● PROBLEM DETAILS
With the pictures left out, copy the listing below exactly.
* Start *
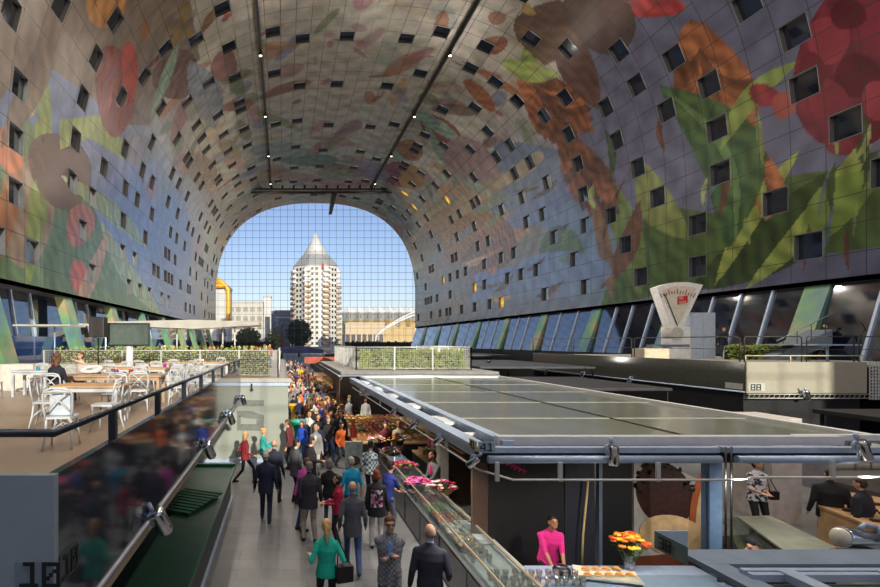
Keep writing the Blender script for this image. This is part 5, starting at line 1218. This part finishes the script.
def flw():
    nt = FLW.node_tree; b = nt.nodes['Principled BSDF']; tc = nt.nodes.new('ShaderNodeTexCoord'); v = nt.nodes.new('ShaderNodeTexVoronoi'); v.inputs['Scale'].default_value = 16; cr = nt.nodes.new('ShaderNodeValToRGB'); cr.color_ramp.interpolation='CONSTANT'
    e = cr.color_ramp.elements; e[0].color = lin((40,40,50))+(1,); e[1].position=.4; e[1].color = lin((196,110,150))+(1,)
    for p,c in ((.6,(206,196,196)),(.8,(70,80,110))): q = e.new(p); q.color = lin(c)+(1,)
    nt.links.new(tc.outputs['Object'], v.inputs['Vector']); nt.links.new(v.outputs['Color'], cr.inputs[0]); nt.links.new(cr.outputs[0], b.inputs['Base Color']); b.inputs['Roughness'].default_value=.85
flw()
PBW = bpy.data.materials.new('blouse_print'); PBW.use_nodes = True
def pbw():
    nt = PBW.node_tree; b = nt.nodes['Principled BSDF']; tc = nt.nodes.new('ShaderNodeTexCoord'); v = nt.nodes.new('ShaderNodeTexNoise'); v.inputs['Scale'].default_value = 14; cr = nt.nodes.new('ShaderNodeValToRGB'); e = cr.color_ramp.elements; e[0].position=.42; e[0].color=lin((60,62,80))+(1,); e[1].position=.5; e[1].color=lin((226,224,226))+(1,)
    nt.links.new(tc.outputs['Object'], v.inputs['Vector']); nt.links.new(v.outputs[0], cr.inputs[0]); nt.links.new(cr.outputs[0], b.inputs['Base Color']); b.inputs['Roughness'].default_value=.85
pbw()
person('man with glasses in a grey check blazer and blue shirt, arms crossed, facing the viewer', gx(391,7.7),7.8,0,A(168),1.80,CH,BLK,hair='brown',jacket=True,vneck=True,shirt=(110,150,214),bulk=1.05,vox=.0125,lh=(.05,.22,.24),rh=(-.06,.25,.30),yaw=12,eyes=True,specs=True,loose=1.1)
person('balding man in a dark navy suit at the lower right end of the aisle', gx(431,7.35),7.4,0,A(-14),1.80,(44,46,60),(40,42,52),hair='grey',style='bald',jacket=True,bulk=1.08,vox=.0125,shirt=(150,180,226),vneck=True,yaw=14,loose=1.12,rh=(.26,.14,-.0))
person('white haired man in a bright turquoise polo shirt seen from behind', gx(352,12.0),12.1,0,A(12),1.72,(30,160,206),(60,66,80),hair='white',short=True,bulk=1.05)
person('man in a blue and white plaid shirt before the flower counter', gx(371,13.8),13.9,0,A(-30),1.76,PL,(50,54,70),hair='dark',pitch=-15,rh=(.12,.3,.1))
t,M,T,h = person('auburn haired woman in a black jacket with a flower print back and light trousers', gx(376.5,10.9),10.9,0,A(-6),1.72,BLK,(186,182,182),hair='auburn',style='bob',fem=True,bulk=1.08,loose=1.15,jacket=True,rh=(.27,.08,-.14))
g = MB(); rows=[]
for z,w_,d_ in ((.02,.13,-.150),(.12,.13,-.137),(.22,.13,-.139),(.32,.13,-.146),(.40,.12,-.136)): rows.append([T @ Vector((w_*q, d_*math.sqrt(max(0,1-(q*w_/.2)**2)), z)) for q in (-1,-.5,0,.5,1)])
for a,b in zip(rows[:-1],rows[1:]):
    for i in range(4): g.add([a[i],a[i+1],b[i+1],b[i]],[(0,1,2,3)],0,True)
g.build('back_print', FLW, t)
person('dark haired young man in a royal blue polo leaning on the counter', gx(388.5,11.5),11.6,0,A(-58),1.74,(44,58,140),(120,126,140),hair='dark',short=True,lean=8,pitch=-18,lh=(-.1,.4,.1),rh=(.08,.42,.12))
person('seller in a grey jumper and pink scarf behind the flower counter', gx(437,12.6),12.7,0,A(110),1.76,(96,100,104),BLK,hair='black',style='short',skin=SK2,pitch=-25,lean=6,lh=(-.1,.38,.06),rh=(.08,.36,.06),vneck=True,shirt=(206,40,110),eyes=True)
person('man in a pink polo shirt working behind the tumbler counter of stall 41', gx(551,8.4),8.5,0,A(176),1.64,(220,40,130),BLK,hair='black',short=True,skin=SK2,pitch=-30,lean=14,lh=(-.12,.36,.02),rh=(.08,.38,.02),bulk=1.05,vox=.0125,eyes=True)
person('worker in a black cap bending behind the low display case', gx(739,7.5),7.6,0,A(190),1.70,(30,30,34),BLK,hair=(24,24,26),style='cap',lean=22,pitch=-20,vox=.016)
t,M,T,h = person('woman in a white and dark patterned blouse standing in the cross street', gx(757,11.5),11.5,0,A(170),1.84,PBW,BLK,hair='dark',style='bob',fem=True,loose=1.1,bulk=1.08,lh=(-.05,.26,.1),rh=(.1,.28,.12),short=True)
bag('small black bag at the side of the woman in the patterned blouse', M, (-.28,.05,1.05), (.2,.1,.2), strap=(-.17,0,1.42))
person('person in black with a dark blue bag by the bread counter, outer one', gx(868,10),10.1,0,A(20),1.74,(34,36,48),BLK,hair='dark',jacket=True,bulk=1.2,vox=.02)
person('person in a black coat by the bread counter, inner one', gx(846,10.4),10.7,0,A(-30),1.78,BLK,BLK,hair='black',jacket=True,bulk=1.25,vox=.02)
# mid distance
person('person in a white top and grey cardigan facing down the aisle', gx(316,16.9),17.0,0,A(170),1.70,(150,148,146),(190,188,184),hair='blonde',style='bob',fem=True,jacket=True,vneck=True,vox=.018)
t,M,T,h = person('woman in a patterned dress with a dark bag across her body', gx(331,20.4),20.5,0,A(175),1.68,(110,96,90),(60,56,60),hair='brown',style='long',fem=True,vox=.018)
bag('dark cross body bag of the woman in the aisle centre', M, (-.2,.12,1.0), strap=(.15,0,1.42))
person('man in a black jacket over a pale shirt and light jeans, facing the viewer', gx(340.5,19.8),19.8,0,A(178),1.80,(40,42,46),(70,104,150),hair='dark',jacket=True,vneck=True,vox=.018,lf=(-.1,.15,.08),rf=(.1,-.1,.1))
person('woman with ginger hair in a red jacket near the coffee bag board', gx(354,19.0),19.2,0,A(60),1.55,(150,50,44),(50,44,50),hair='red',style='long',fem=True,jacket=True,vox=.018)
person('grey clothed seller seen from behind at the back of stall 41', gx(388,17.6),17.7,0,A(-20),1.72,(120,122,124),BLK,hair='grey',style='short',vox=.02) if False else None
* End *
● THE REPLY
Keep writing the Blender script for this image. This is part 5, starting at line 1218. This part finishes the script.
def flw():
    nt = FLW.node_tree; b = nt.nodes['Principled BSDF']; tc = nt.nodes.new('ShaderNodeTexCoord'); v = nt.nodes.new('ShaderNodeTexVoronoi'); v.inputs['Scale'].default_value = 16; cr = nt.nodes.new('ShaderNodeValToRGB'); cr.color_ramp.interpolation='CONSTANT'
    e = cr.color_ramp.elements; e[0].color = lin((40,40,50))+(1,); e[1].position=.4; e[1].color = lin((196,110,150))+(1,)
    for p,c in ((.6,(206,196,196)),(.8,(70,80,110))): q = e.new(p); q.color = lin(c)+(1,)
    nt.links.new(tc.outputs['Object'], v.inputs['Vector']); nt.links.new(v.outputs['Color'], cr.inputs[0]); nt.links.new(cr.outputs[0], b.inputs['Base Color']); b.inputs['Roughness'].default_value=.85
flw()
PBW = bpy.data.materials.new('blouse_print'); PBW.use_nodes = True
def pbw():
    nt = PBW.node_tree; b = nt.nodes['Principled BSDF']; tc = nt.nodes.new('ShaderNodeTexCoord'); v = nt.nodes.new('ShaderNodeTexNoise'); v.inputs['Scale'].default_value = 14; cr = nt.nodes.new('ShaderNodeValToRGB'); e = cr.color_ramp.elements; e[0].position=.42; e[0].color=lin((60,62,80))+(1,); e[1].position=.5; e[1].color=lin((226,224,226))+(1,)
    nt.links.new(tc.outputs['Object'], v.inputs['Vector']); nt.links.new(v.outputs[0], cr.inputs[0]); nt.links.new(cr.outputs[0], b.inputs['Base Color']); b.inputs['Roughness'].default_value=.85
pbw()
person('man with glasses in a grey check blazer and blue shirt, arms crossed, facing the viewer', gx(391,7.7),7.8,0,A(168),1.80,CH,BLK,hair='brown',jacket=True,vneck=True,shirt=(110,150,214),bulk=1.05,vox=.0125,lh=(.05,.22,.24),rh=(-.06,.25,.30),yaw=12,eyes=True,specs=True,loose=1.1)
person('balding man in a dark navy suit at the lower right end of the aisle', gx(431,7.35),7.4,0,A(-14),1.80,(44,46,60),(40,42,52),hair='grey',style='bald',jacket=True,bulk=1.08,vox=.0125,shirt=(150,180,226),vneck=True,yaw=14,loose=1.12,rh=(.26,.14,-.0))
person('white haired man in a bright turquoise polo shirt seen from behind', gx(352,12.0),12.1,0,A(12),1.72,(30,160,206),(60,66,80),hair='white',short=True,bulk=1.05)
person('man in a blue and white plaid shirt before the flower counter', gx(371,13.8),13.9,0,A(-30),1.76,PL,(50,54,70),hair='dark',pitch=-15,rh=(.12,.3,.1))
t,M,T,h = person('auburn haired woman in a black jacket with a flower print back and light trousers', gx(376.5,10.9),10.9,0,A(-6),1.72,BLK,(186,182,182),hair='auburn',style='bob',fem=True,bulk=1.08,loose=1.15,jacket=True,rh=(.27,.08,-.14))
g = MB(); rows=[]
for z,w_,d_ in ((.02,.13,-.150),(.12,.13,-.137),(.22,.13,-.139),(.32,.13,-.146),(.40,.12,-.136)): rows.append([T @ Vector((w_*q, d_*math.sqrt(max(0,1-(q*w_/.2)**2)), z)) for q in (-1,-.5,0,.5,1)])
for a,b in zip(rows[:-1],rows[1:]):
    for i in range(4): g.add([a[i],a[i+1],b[i+1],b[i]],[(0,1,2,3)],0,True)
g.build('back_print', FLW, t)
person('dark haired young man in a royal blue polo leaning on the counter', gx(388.5,11.5),11.6,0,A(-58),1.74,(44,58,140),(120,126,140),hair='dark',short=True,lean=8,pitch=-18,lh=(-.1,.4,.1),rh=(.08,.42,.12))
person('seller in a grey jumper and pink scarf behind the flower counter', gx(437,12.6),12.7,0,A(110),1.76,(96,100,104),BLK,hair='black',style='short',skin=SK2,pitch=-25,lean=6,lh=(-.1,.38,.06),rh=(.08,.36,.06),vneck=True,shirt=(206,40,110),eyes=True)
person('man in a pink polo shirt working behind the tumbler counter of stall 41', gx(551,8.4),8.5,0,A(176),1.64,(220,40,130),BLK,hair='black',short=True,skin=SK2,pitch=-30,lean=14,lh=(-.12,.36,.02),rh=(.08,.38,.02),bulk=1.05,vox=.0125,eyes=True)
person('worker in a black cap bending behind the low display case', gx(739,7.5),7.6,0,A(190),1.70,(30,30,34),BLK,hair=(24,24,26),style='cap',lean=22,pitch=-20,vox=.016)
t,M,T,h = person('woman in a white and dark patterned blouse standing in the cross street', gx(757,11.5),11.5,0,A(170),1.84,PBW,BLK,hair='dark',style='bob',fem=True,loose=1.1,bulk=1.08,lh=(-.05,.26,.1),rh=(.1,.28,.12),short=True)
bag('small black bag at the side of the woman in the patterned blouse', M, (-.28,.05,1.05), (.2,.1,.2), strap=(-.17,0,1.42))
person('person in black with a dark blue bag by the bread counter, outer one', gx(868,10),10.1,0,A(20),1.74,(34,36,48),BLK,hair='dark',jacket=True,bulk=1.2,vox=.02)
person('person in a black coat by the bread counter, inner one', gx(846,10.4),10.7,0,A(-30),1.78,BLK,BLK,hair='black',jacket=True,bulk=1.25,vox=.02)
# mid distance
person('person in a white top and grey cardigan facing down the aisle', gx(316,16.9),17.0,0,A(170),1.70,(150,148,146),(190,188,184),hair='blonde',style='bob',fem=True,jacket=True,vneck=True,vox=.018)
t,M,T,h = person('woman in a patterned dress with a dark bag across her body', gx(331,20.4),20.5,0,A(175),1.68,(110,96,90),(60,56,60),hair='brown',style='long',fem=True,vox=.018)
bag('dark cross body bag of the woman in the aisle centre', M, (-.2,.12,1.0), strap=(.15,0,1.42))
person('man in a black jacket over a pale shirt and light jeans, facing the viewer', gx(340.5,19.8),19.8,0,A(178),1.80,(40,42,46),(70,104,150),hair='dark',jacket=True,vneck=True,vox=.018,lf=(-.1,.15,.08),rf=(.1,-.1,.1))
person('woman with ginger hair in a red jacket near the coffee bag board', gx(354,19.0),19.2,0,A(60),1.55,(150,50,44),(50,44,50),hair='red',style='long',fem=True,jacket=True,vox=.018)
person('grey clothed seller seen from behind at the back of stall 41', gx(388,17.6),17.7,0,A(-20),1.72,(120,122,124),BLK,hair='grey',style='short',vox=.02) if False else None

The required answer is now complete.